Without further comment, state how many lines in the listing below contain the word "from".

■ DATASET RECORDS:

[START]

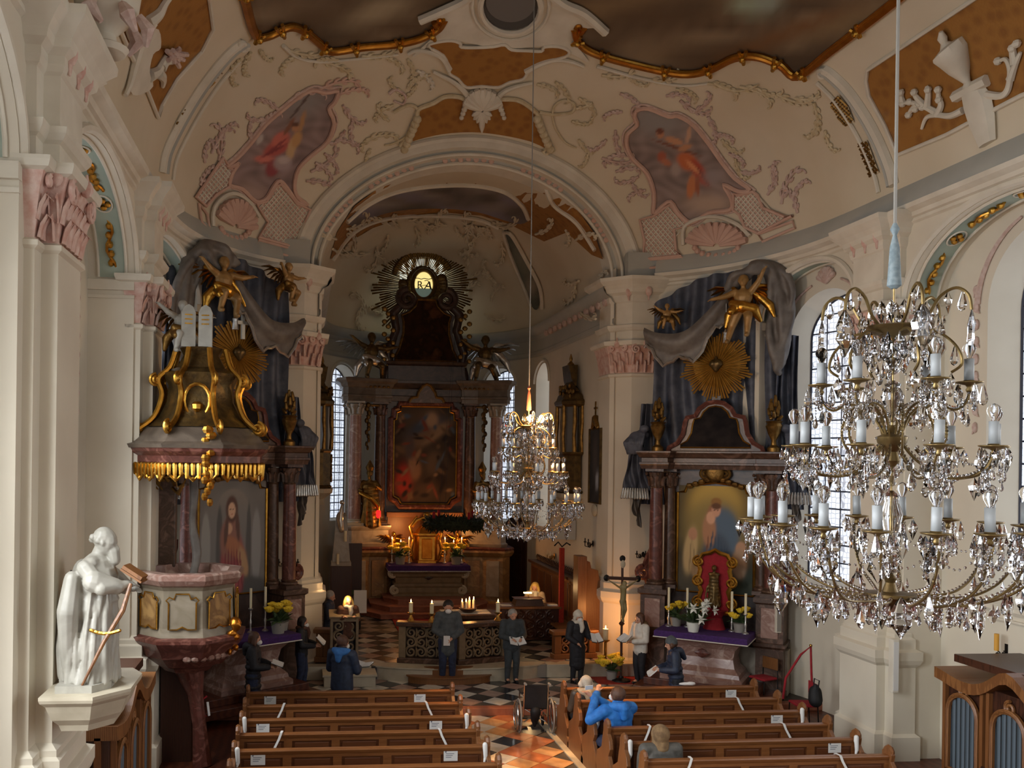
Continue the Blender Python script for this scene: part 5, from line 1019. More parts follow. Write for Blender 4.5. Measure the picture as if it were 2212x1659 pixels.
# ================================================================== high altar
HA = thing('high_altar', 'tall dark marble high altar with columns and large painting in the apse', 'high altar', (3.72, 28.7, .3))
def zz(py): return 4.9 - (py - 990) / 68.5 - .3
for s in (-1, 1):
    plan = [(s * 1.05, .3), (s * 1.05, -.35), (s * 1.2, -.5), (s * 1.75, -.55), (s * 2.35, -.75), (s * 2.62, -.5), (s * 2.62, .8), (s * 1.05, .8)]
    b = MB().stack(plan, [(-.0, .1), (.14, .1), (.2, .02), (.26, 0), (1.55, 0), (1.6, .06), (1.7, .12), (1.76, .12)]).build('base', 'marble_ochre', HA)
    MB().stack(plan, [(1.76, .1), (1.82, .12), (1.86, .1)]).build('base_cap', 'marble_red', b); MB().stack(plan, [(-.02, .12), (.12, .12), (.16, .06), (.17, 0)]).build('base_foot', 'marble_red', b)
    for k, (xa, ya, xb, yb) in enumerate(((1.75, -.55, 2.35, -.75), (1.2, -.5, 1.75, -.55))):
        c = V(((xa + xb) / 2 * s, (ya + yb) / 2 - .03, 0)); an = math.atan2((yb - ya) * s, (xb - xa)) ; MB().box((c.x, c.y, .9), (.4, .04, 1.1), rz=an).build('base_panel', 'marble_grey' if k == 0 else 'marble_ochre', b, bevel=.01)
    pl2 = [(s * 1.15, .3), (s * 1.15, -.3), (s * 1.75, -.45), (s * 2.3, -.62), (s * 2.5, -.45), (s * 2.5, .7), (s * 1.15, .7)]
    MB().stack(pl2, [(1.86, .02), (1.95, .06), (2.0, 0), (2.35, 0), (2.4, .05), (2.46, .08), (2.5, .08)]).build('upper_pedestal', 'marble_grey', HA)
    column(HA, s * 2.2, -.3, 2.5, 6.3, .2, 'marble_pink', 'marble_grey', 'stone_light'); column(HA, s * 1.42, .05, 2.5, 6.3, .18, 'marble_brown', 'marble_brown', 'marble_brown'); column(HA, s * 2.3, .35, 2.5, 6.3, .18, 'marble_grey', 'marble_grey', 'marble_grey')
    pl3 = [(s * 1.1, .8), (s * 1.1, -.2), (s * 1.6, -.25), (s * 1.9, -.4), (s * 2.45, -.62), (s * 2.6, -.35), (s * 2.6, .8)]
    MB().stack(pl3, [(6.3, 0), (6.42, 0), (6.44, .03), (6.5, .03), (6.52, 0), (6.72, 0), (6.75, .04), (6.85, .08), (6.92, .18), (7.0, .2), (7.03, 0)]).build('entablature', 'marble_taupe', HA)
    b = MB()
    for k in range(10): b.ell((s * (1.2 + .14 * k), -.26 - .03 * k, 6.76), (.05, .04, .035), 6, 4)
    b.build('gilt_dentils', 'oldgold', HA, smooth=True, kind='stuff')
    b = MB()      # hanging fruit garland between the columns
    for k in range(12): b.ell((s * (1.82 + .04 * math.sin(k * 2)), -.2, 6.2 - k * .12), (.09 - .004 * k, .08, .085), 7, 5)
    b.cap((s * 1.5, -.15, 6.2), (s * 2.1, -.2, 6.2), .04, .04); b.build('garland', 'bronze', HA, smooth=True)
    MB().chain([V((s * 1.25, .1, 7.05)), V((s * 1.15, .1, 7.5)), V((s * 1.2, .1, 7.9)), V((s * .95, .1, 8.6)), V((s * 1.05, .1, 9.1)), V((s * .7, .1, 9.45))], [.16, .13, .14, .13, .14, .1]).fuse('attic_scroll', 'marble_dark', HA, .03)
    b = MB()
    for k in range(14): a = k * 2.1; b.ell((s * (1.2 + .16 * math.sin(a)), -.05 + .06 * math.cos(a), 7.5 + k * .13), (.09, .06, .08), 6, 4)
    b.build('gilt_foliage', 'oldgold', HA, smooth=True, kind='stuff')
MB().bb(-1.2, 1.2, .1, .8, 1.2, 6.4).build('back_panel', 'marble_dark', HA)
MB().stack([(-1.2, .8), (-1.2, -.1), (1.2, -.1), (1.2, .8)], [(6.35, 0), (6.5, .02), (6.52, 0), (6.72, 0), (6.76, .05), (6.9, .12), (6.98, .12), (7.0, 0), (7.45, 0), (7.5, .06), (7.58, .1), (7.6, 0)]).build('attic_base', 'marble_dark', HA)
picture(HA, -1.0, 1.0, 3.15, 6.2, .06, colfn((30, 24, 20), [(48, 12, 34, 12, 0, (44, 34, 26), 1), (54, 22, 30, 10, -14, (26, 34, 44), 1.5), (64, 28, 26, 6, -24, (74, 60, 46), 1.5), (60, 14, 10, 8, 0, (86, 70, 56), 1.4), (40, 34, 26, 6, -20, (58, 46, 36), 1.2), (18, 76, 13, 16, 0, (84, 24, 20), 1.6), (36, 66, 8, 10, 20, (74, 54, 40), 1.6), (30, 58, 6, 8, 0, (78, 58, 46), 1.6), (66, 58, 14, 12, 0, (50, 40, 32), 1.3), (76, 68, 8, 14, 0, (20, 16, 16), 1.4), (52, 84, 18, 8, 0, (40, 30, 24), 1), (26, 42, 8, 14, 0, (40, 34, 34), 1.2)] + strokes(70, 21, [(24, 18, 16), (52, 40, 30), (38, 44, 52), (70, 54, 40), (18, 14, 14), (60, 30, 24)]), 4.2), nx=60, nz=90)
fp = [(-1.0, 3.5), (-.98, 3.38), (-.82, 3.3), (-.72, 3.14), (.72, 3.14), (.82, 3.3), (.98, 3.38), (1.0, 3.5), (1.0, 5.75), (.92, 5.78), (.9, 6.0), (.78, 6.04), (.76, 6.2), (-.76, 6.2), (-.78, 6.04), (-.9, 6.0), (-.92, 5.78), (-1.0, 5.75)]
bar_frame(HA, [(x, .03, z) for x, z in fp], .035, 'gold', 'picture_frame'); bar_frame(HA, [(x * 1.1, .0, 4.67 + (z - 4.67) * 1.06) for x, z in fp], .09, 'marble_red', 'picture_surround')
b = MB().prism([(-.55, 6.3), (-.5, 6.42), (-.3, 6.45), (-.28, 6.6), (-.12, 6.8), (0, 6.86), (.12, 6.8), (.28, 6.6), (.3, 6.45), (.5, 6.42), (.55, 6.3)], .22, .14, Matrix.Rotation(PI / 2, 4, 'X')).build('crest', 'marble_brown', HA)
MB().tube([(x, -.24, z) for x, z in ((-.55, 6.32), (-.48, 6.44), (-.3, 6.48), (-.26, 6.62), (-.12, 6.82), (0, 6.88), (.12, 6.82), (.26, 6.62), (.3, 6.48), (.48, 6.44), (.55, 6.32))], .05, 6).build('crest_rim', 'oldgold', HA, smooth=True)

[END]
[START]

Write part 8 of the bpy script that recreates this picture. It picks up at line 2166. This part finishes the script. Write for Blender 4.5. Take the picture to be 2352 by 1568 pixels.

[END]
[START]

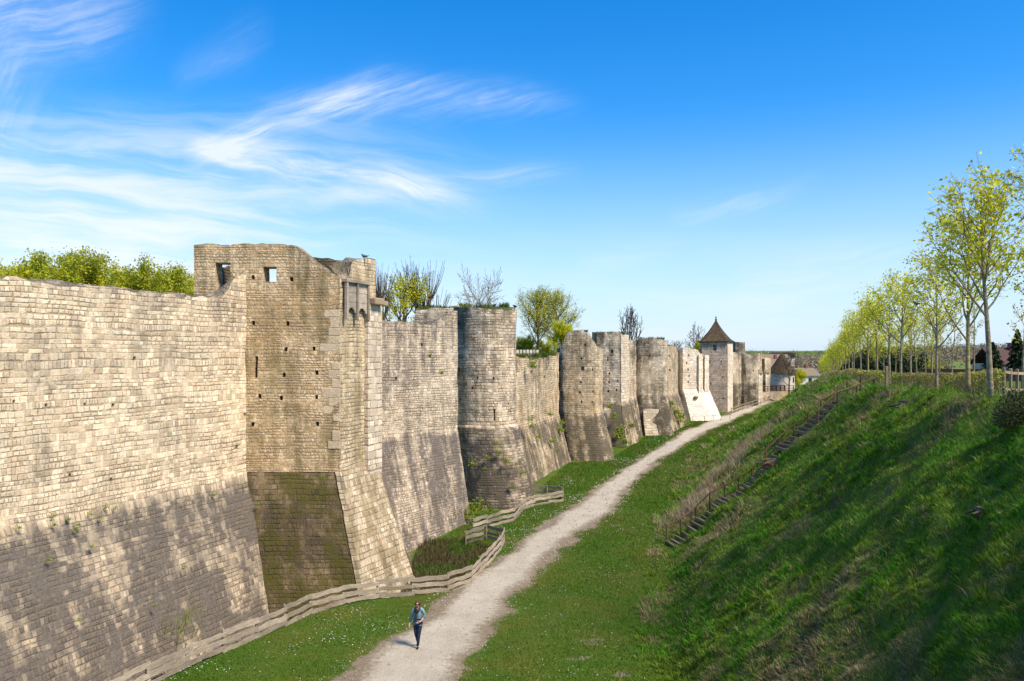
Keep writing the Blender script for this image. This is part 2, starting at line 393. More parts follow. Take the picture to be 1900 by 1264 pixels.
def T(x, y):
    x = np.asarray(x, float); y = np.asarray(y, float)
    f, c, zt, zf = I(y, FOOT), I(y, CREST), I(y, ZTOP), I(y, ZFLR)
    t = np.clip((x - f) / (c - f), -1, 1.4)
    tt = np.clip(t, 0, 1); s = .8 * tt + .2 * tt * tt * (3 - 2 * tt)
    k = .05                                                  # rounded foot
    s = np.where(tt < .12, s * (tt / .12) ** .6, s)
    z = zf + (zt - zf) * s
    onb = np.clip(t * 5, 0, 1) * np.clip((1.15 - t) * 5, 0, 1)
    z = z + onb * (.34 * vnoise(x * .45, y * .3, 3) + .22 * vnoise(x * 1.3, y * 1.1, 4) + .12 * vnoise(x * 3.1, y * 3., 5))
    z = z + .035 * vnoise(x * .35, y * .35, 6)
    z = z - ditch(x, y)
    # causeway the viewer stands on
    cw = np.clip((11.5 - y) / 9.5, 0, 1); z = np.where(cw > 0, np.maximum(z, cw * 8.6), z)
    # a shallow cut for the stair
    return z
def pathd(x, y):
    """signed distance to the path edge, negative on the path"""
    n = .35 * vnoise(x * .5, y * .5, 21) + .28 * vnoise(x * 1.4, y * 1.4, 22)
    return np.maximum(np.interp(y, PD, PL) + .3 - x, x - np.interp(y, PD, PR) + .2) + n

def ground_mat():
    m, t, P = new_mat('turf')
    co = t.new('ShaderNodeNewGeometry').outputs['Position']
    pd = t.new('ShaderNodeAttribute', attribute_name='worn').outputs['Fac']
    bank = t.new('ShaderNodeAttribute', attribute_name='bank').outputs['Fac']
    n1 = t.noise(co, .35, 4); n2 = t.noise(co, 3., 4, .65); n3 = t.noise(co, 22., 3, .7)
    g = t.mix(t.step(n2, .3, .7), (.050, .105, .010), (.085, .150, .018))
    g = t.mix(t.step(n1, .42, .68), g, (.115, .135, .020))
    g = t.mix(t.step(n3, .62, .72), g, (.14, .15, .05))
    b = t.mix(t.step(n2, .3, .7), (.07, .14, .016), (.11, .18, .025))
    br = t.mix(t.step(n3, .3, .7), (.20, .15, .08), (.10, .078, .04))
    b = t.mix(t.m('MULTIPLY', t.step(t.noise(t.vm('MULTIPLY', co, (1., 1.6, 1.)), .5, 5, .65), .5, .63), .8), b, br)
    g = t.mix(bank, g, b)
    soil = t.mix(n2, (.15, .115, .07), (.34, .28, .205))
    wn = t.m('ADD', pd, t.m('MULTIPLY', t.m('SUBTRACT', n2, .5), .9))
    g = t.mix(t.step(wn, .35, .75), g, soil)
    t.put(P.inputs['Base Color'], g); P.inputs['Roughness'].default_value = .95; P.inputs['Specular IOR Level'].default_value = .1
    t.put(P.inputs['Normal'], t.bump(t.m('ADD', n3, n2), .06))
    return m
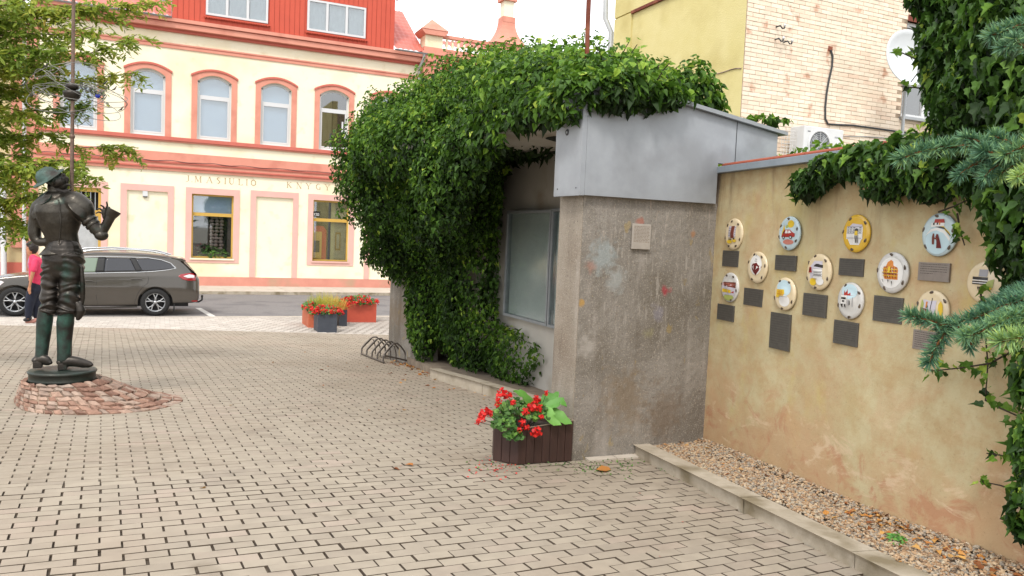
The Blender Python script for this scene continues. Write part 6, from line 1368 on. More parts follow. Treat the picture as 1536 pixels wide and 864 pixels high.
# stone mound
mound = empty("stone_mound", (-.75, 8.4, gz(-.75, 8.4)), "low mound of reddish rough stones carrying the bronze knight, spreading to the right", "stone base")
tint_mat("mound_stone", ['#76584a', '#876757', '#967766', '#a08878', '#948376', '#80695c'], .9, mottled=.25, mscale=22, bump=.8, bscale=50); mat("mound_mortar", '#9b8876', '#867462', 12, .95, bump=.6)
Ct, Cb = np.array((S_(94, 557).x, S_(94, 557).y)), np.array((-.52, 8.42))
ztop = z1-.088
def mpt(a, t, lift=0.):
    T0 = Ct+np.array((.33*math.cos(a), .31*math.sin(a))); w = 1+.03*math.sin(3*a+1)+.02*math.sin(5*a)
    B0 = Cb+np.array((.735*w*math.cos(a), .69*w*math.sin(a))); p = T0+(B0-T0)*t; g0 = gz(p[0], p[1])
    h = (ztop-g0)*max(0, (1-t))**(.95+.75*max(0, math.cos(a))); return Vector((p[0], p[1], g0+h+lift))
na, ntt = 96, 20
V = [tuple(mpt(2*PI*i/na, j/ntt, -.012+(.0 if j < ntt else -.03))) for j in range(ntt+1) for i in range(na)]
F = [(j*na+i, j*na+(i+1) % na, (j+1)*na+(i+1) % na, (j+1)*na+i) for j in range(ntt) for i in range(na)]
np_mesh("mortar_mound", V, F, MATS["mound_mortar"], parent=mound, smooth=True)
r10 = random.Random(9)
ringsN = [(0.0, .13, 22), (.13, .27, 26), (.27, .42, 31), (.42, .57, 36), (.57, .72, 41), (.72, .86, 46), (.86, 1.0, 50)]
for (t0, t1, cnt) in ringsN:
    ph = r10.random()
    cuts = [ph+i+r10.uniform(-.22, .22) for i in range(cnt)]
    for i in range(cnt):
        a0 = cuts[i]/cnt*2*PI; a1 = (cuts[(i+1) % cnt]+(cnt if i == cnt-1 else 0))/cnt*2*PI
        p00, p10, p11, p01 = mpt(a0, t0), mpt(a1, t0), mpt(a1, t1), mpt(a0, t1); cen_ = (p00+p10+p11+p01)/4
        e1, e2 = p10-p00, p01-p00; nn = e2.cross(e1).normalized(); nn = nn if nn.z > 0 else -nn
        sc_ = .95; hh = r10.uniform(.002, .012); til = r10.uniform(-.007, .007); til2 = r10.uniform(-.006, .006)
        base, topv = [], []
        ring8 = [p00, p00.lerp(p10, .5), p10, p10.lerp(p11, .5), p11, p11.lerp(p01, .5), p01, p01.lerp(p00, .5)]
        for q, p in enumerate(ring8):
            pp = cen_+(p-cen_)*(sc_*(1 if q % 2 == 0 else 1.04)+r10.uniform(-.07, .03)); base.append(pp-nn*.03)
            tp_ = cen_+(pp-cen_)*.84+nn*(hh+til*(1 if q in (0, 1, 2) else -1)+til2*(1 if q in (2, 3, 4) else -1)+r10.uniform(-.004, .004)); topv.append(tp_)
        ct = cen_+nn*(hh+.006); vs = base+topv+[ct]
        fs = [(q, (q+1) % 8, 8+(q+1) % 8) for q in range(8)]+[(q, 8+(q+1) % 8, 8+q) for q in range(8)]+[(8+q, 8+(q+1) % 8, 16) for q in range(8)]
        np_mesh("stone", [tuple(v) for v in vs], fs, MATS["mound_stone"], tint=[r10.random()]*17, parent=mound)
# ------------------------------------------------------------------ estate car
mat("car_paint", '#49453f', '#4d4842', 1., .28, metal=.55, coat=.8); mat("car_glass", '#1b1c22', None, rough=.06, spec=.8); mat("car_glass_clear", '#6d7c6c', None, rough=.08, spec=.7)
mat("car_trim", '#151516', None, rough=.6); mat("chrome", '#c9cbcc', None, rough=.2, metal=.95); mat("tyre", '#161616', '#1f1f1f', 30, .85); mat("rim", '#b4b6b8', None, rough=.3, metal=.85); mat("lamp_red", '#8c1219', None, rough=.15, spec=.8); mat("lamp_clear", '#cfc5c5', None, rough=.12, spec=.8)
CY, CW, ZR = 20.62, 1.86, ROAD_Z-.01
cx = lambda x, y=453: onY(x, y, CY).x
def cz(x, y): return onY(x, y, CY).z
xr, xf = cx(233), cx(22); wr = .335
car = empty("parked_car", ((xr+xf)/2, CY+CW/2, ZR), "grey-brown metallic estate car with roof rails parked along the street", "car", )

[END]

■ CORRECT ANSWER:
2